A centralidade do diálogo, entre o professor e sua turma, poderia nos levar a uma visão somente parcial, somente positiva ou idealizada do efetivamente “vivido” na sala de aula, corredores, pátio e reuniões. Somos brindados com plásticas cenas e planos diretos de imagens que mostram os jeitos de escrita dos alunos em seus cadernos, as suas caretas, as suas trocas de olhares; seus cochichos e seus silêncios. Teríamos aí uma espécie de “proposta pedagógica” a ser seguida. Mas o diretor trouxe também imagens e falas do professor com a mesma densidade daquelas dos alunos.
Mas no momento em que os alunos desconfiam do pedido do professor para que escrevessem sobre suas vidas e de seus gostos revela-se o limite desse procedimento. O filme tem aí uma contribuição diferenciada, pois não simplifica a complexidade das interações entre jovens e adultos. O professor, como uma clássica atividade de sala de aula, tenta capturar informações para “sua” função de ensinar, informar e controlar. Os conteúdos e as correções sobre o ensino da língua francesa ficam como ferramentas auxiliares e subordinadas a esse poder do professor, e os alunos percebem e questionam esse procedimento. O realismo desse registro por parte do cineasta sinaliza um imenso respeito aos profissionais da educação que se torna, ao mesmo tempo, uma pista para continuidades em outros “entornos sociais” na medida em que supera uma certa tradição do pensamento pedagógico do “converter ao bom caminho e aos bons resultados”, apagando limites e contradições de nossas práticas de sala de aula. Confidencio que o meu gosto pelo filme está na sua intencionalidade em ser nada mais e nada menos do que uma explícita tentativa em “desvelar” o vivido na sala de aula, entre alunos e o professor e com as conexões possíveis com o entorno social e cultural dos alunos adolescentes e, ao mesmo tempo, como o mundo adulto se manifesta dentro dos seus territórios profissional e pessoal. Isso é muito bom mesmo, pois se no contexto da França o desempenho do professor foi associado como do “colonizador”, ao passar a “língua culta” como norma nós poderemos entender como outros conteúdos podem (ou não) exercer a mesma função disciplinadora. O foco não é a quantidade ou a qualidade do conteúdo, culto ou “popular”, mas sim a mediação que o professor (adulto) realiza num processo de ajustes dos mundos e culturas de seus alunos (adolescentes) em suas múltiplas formas.

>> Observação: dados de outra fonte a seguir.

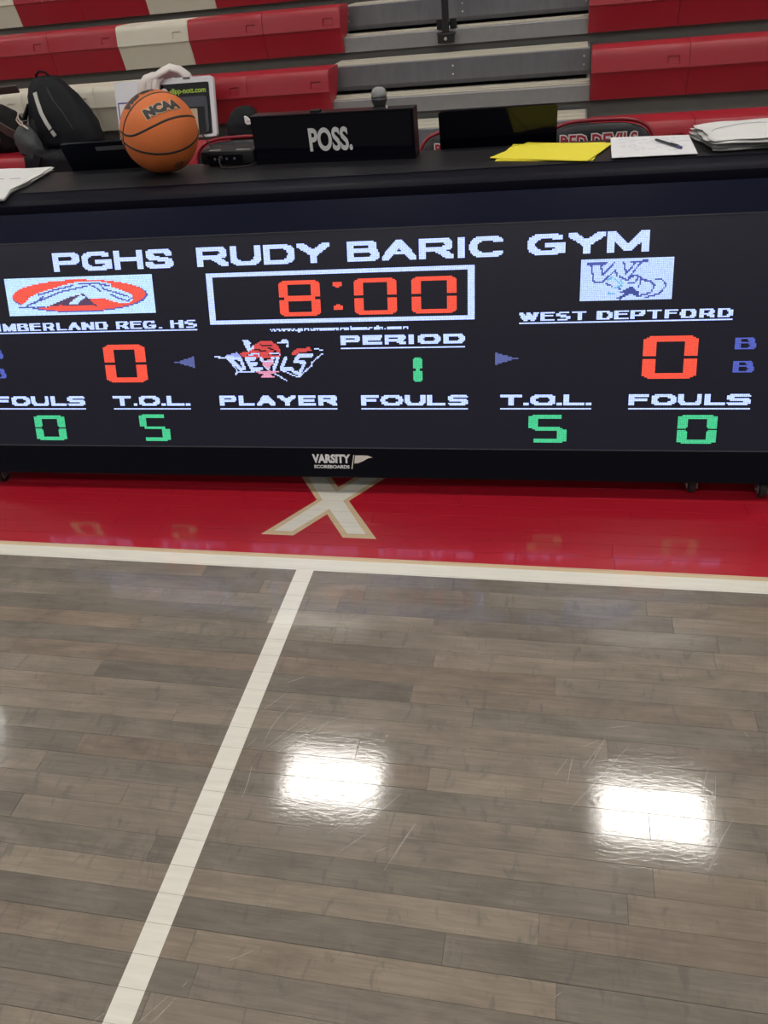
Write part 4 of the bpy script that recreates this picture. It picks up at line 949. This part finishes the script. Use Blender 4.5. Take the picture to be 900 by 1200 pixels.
# backpack
M_BAG = mat('black nylon', (.0045, .005, .008), .65, noise=.3, nscale=14, bump=1.0, bscale=45, spec=.2); M_BAG2 = mat('dark navy nylon', (.008, .009, .013), .6, noise=.3, nscale=12, bump=1.0, bscale=40, spec=.2)
M_REFL = mat('silver reflective tape', (.42, .42, .40), .4)
def blob(mb, secs, n=20, p=.8, seed=0, cr=.05):
    """stack of rounded sections: (z, cx, cy, half x, half y)"""
    r_ = random.Random(seed); ph = [r_.uniform(0, 6.3) for _ in range(5)]; rings = []
    for i, (z, cx, cy, hx, hy) in enumerate(secs):
        rg = []
        for k in range(n):
            a = 2*math.pi*k/n; c_, s_ = sup(a, p); w_ = 1+cr*(math.sin(3*a+ph[0]+z*20)+.6*math.sin(7*a+ph[1]-z*33)+.5*math.sin(11*a+z*61+ph[2]))*.6
            rg.append((cx+hx*c_*w_, cy+hy*s_*w_, z+.006*math.sin(5*a+ph[3])*min(1, hx*8)))
        rings.append(rg)
    return mb.loft(rings)
def dense(secs, k=4):
    out = []
    for i in range(len(secs)-1):
        for j in range(k):
            t = j/k; out.append(tuple(a*(1-t)+b*t for a, b in zip(secs[i], secs[i+1])))
    return out+[secs[-1]]
bp = empty('backpack', BW(-2.70, 4.40, 0), YB, 'black backpack with a silver stripe leaning on the white bleacher seats', 'backpack')
Z0 = ZR[0]+.0085
body = [(Z0, -.02, -.03, .185, .085), (Z0+.03, -.015, -.035, .205, .105), (Z0+.10, -.02, -.02, .195, .110), (Z0+.18, -.045, 0, .170, .100), (Z0+.25, -.075, .025, .135, .085), (Z0+.30, -.095, .045, .10, .070), (Z0+.335, -.105, .06, .062, .045), (Z0+.345, -.108, .065, .02, .015)]
blob(MB(), dense(body), 28, .78, 3, .05).build('body', M_BAG, bp, smooth='all')
pk_ = [(Z0+.005, -.13, -.10, .05, .03), (Z0+.03, -.135, -.10, .06, .035), (Z0+.10, -.145, -.085, .05, .03), (Z0+.15, -.150, -.065, .04, .025), (Z0+.18, -.150, -.05, .02, .012)]
blob(MB(), dense(pk_, 3), 20, .7, 8, .06).build('front_pocket', M_BAG2, bp, smooth='all')
def ribbon(pts, w_, th, side=(1, 0, 0)):
    mb = MB(); rings = []; P_ = [Vector(p) for p in pts]
    for i, p in enumerate(P_):
        t_ = (P_[min(i+1, len(P_)-1)]-P_[max(i-1, 0)]).normalized(); s_ = Vector(side); s_ = (s_-t_*s_.dot(t_)).normalized(); n_ = t_.cross(s_)
        rings.append([p+s_*a*w_+n_*b*th for a, b in ((-1, -1), (1, -1), (1, 1), (-1, 1))])
    return mb.loft(rings)
ribbon([(-.123, -.048, Z0+.280), (-.108, -.073, Z0+.24), (-.085, -.105, Z0+.19), (-.058, -.127, Z0+.145), (-.036, -.138, Z0+.112)], .0105, .002).build('reflective_strip', M_REFL, bp)['label'] = 'silver grey stripe'
ribbon([(-.033, -.139, Z0+.104), (-.018, -.142, Z0+.078)], .010, .002).build('reflective_strip', M_REFL, bp)['label'] = 'short silver grey stripe'
MB().tube([(-.155, .06, Z0+.325), (-.150, .05, Z0+.352), (-.12, .045, Z0+.368), (-.09, .05, Z0+.362), (-.075, .06, Z0+.335)], .006, 8).build('handle', M_BAG, bp, smooth='all')
MB().tube([(-.045, -.05, Z0+.30), (.0, -.095, Z0+.24), (.045, -.11, Z0+.18), (.085, -.12, Z0+.10), (.12, -.12, Z0+.03)], .0035, 6).build('zip', M_DARK, bp, smooth='all')
ribbon([(-.20, -.02, Z0+.22), (-.225, -.07, Z0+.15), (-.215, -.12, Z0+.08), (-.17, -.15, Z0+.02)], .018, .004, (0, 1, .3)).build('shoulder_strap', M_BAG, bp)

# grey drawstring pouch in front
dp_ = empty('drawstring_pouch', BW(-2.868, 4.222, 0), YB, 'grey drawstring pouch with white cord beside the black backpack', 'pouch')
pz = [(Z0+.000, .015, 0, .058, .030), (Z0+.012, .012, 0, .068, .042), (Z0+.06, .0, 0, .070, .045), (Z0+.10, -.012, .005, .062, .038), (Z0+.135, -.006, .008, .036, .022), (Z0+.150, .0, .01, .018, .012), (Z0+.165, .004, .012, .026, .016)]
blob(MB(), dense(pz, 3), 14, .85, 12, .10).build('bag', mat('slate nylon', (.042, .048, .052), .55, noise=.2, nscale=16, bump=.6, bscale=60), dp_, smooth=35)
M_CORD = mat('cream cord', (.62, .56, .48), .8)
MB().tube([(-.005, -.014, Z0+.148), (.005, -.028, Z0+.155), (.012, -.03, Z0+.175), (.002, -.03, Z0+.190), (-.006, -.03, Z0+.178), (.004, -.032, Z0+.160), (.022, -.034, Z0+.150), (.026, -.034, Z0+.166), (.014, -.034, Z0+.176), (.010, -.034, Z0+.19), (.022, -.034, Z0+.212)], .0038, 8).build('cord', M_CORD, dp_, smooth='all')
MB().tube([(.022, -.03, Z0+.150), (.050, -.036, Z0+.132)], .005, 8).build('cord_end', M_CORD, dp_, smooth='all')

# brown bag at the left edge
bb_ = empty('shoulder_bag', BW(-3.14, 4.39, 0), YB, 'dark brown bag with a wide strap at the far left of the bleacher', 'bag')
bs = [(Z0, 0, 0, .15, .085), (Z0+.03, 0, -.005, .17, .10), (Z0+.12, .0, 0, .165, .095), (Z0+.18, -.02, .01, .14, .08), (Z0+.22, -.04, .02, .10, .05), (Z0+.235, -.05, .02, .05, .02)]
blob(MB(), dense(bs), 22, .75, 21, .08).build('body', mat('dark brown canvas', (.008, .006, .007), .75, noise=.3, nscale=12, bump=1.0, bscale=45, spec=.2), bb_, smooth='all')
M_TAUPE = mat('taupe webbing', (.055, .045, .04), .7, noise=.15, nscale=30)
ribbon([(-.10, -.10, Z0+.26), (-.01, -.105, Z0+.215), (.06, -.11, Z0+.165), (.13, -.11, Z0+.115), (.175, -.10, Z0+.085)], .026, .004, (0, -.3, 1)).build('strap', M_TAUPE, bb_)['label'] = 'wide taupe strap'
ribbon([(-.05, -.02, Z0+.29), (.03, -.03, Z0+.300), (.12, -.02, Z0+.300), (.20, .0, Z0+.300)], .020, .005, (0, -.5, 1)).build('top_flap', M_TAUPE, bb_)
MB().loft([[(.02+.045*k_*math.cos(a), -.105-d, Z0+.075+.045*k_*math.sin(a)) for a in [k*math.pi/10 for k in range(20)]] for k_, d in ((1, -.02), (1, .006), (.8, .012), (.75, .006))]).build('round_pocket', M_TAUPE, bb_, smooth=40)

# dark jacket hanging over the front of the lowest seat
jk = empty('dark_jacket', BW(-2.76, 4.10, 0), YB, 'black jacket hanging over the lowest red seat below the backpack', 'jacket')
jm = MB(); n, m_ = 22, 26; top = []
for i in range(n+1):
    for j in range(m_+1):
        u, s_ = i/n, j/m_*.62; x = -.105+.42*u+.02*math.sin(s_*14+u*3)+(.03*(s_/.6)); wv = .010*math.sin(u*17+s_*5)+.007*math.sin(u*31-s_*9)
        if s_ < .14: y, z = .17-s_, ZR[0]+.022+wv*.8
        else: y, z = .025-.02*math.sin((s_-.14)*6)+wv-.02, ZR[0]+.018-(s_-.14)
        top.append((x, y, z))
f = [(i*(m_+1)+j, (i+1)*(m_+1)+j, (i+1)*(m_+1)+j+1, i*(m_+1)+j+1) for i in range(n) for j in range(m_)]
jo = jm.add(top, f).build('body', M_BAG, jk, smooth='all'); md = jo.modifiers.new('thickness', 'SOLIDIFY'); md.thickness = .008; md.offset = 0
ribbon([(.02, -.015, ZR[0]+.03), (-.015, -.02, ZR[0]-.03), (-.04, -.025, ZR[0]-.10), (-.05, -.03, ZR[0]-.2)], .02, .006).build('sleeve', M_BAG2, jk)

# black cap-like sack with a white patch
sk = empty('black_sack', BW(-1.665, 4.33, 0), YB, 'soft black bag with a white patch in front of the red seats', 'bag')
ss = [(Z0, 0, 0, .095, .07), (Z0+.03, 0, 0, .105, .08), (Z0+.08, .0, 0, .092, .07), (Z0+.12, .002, .005, .07, .05), (Z0+.145, .004, .01, .04, .028), (Z0+.152, .004, .01, .01, .01)]
blob(MB(), dense(ss), 24, .85, 31, .09).build('body', M_BAG, sk, smooth='all')
pt = MB(); po = [(.028, .085), (.026, .115), (.036, .112), (.052, .098), (.064, .096), (.066, .080), (.040, .076)]
pt.loft([[(a, -.072+.10*(b-.09)-d, Z0+b) for a, b in po] for d in (-.012, .004)]).build('patch', mat('white patch', (.72, .72, .72), .5), sk)['label'] = 'white patch with a small dark mark'
pm = MB().add([(a, -.0775+.10*(b-.09), Z0+b) for a, b in ((.036, .092), (.042, .0885), (.060, .0925), (.043, .0915))], [(0, 1, 2, 3)]).build('mark', M_INK, sk, recalc=False)
# black cable by the chair legs
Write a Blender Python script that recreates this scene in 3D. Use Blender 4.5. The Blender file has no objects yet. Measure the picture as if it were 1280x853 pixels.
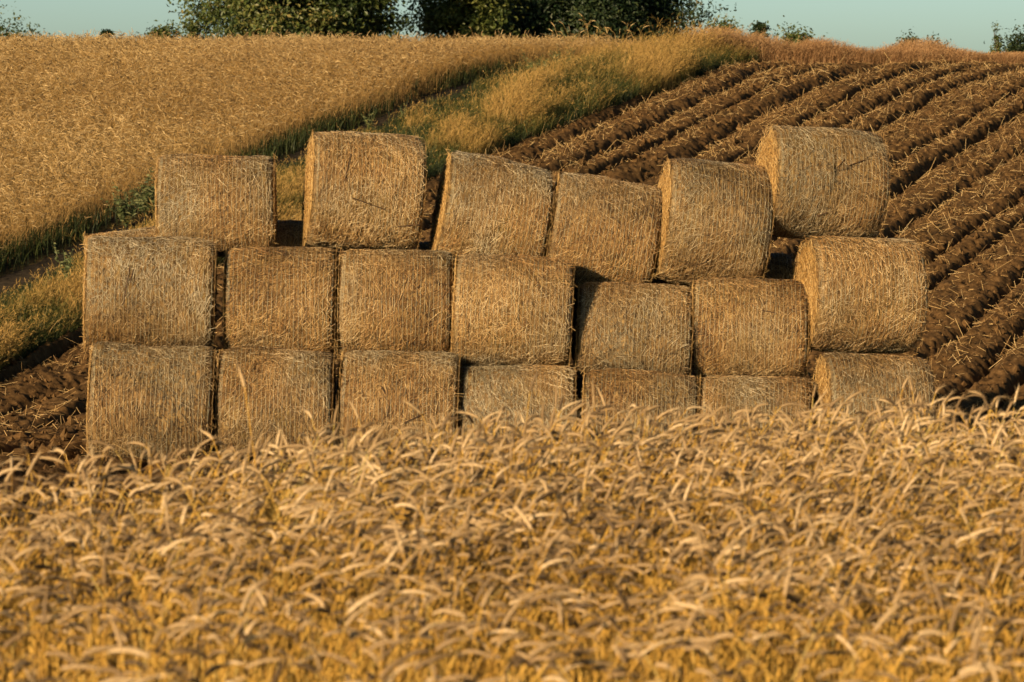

Depois da sessão de cinema, a gente fica com a cabeça em ebulição, assim como saímos de nossas aulas, provocados que fomos pelas cenas de um ano letivo tão bem concentrado em apenas duas horas do filme. Saí afetado por uma das cenas mais curtas e, ao mesmo tempo, mais silenciosas e até uma tanto lenta se comparada com o restante do filme. Após a entrega das histórias de vida de cada aluno, devidamente avaliadas pelo professor, quando todos já tinham saído festivamente da aula, uma aluna negra, dirige um expressivo olhar ao professor. A linguagem do olhar se transporta para a fala e ela diz, quase sussurrando: “Eu não aprendi nada” para responder a pergunta de despedida, de final de ano sobre o que cada aluno tinha aprendido ao longo do ano. O cineasta produziu continuidades com essa tomada, imagino eu, fazendo um convite para que a gente reaja também. Ficou em aberto o que fazer... e, por isso, no título, o plural nas pedagogias, nos diálogos e nos muros. Penso que o Cantent, neste filme, pedagogiou.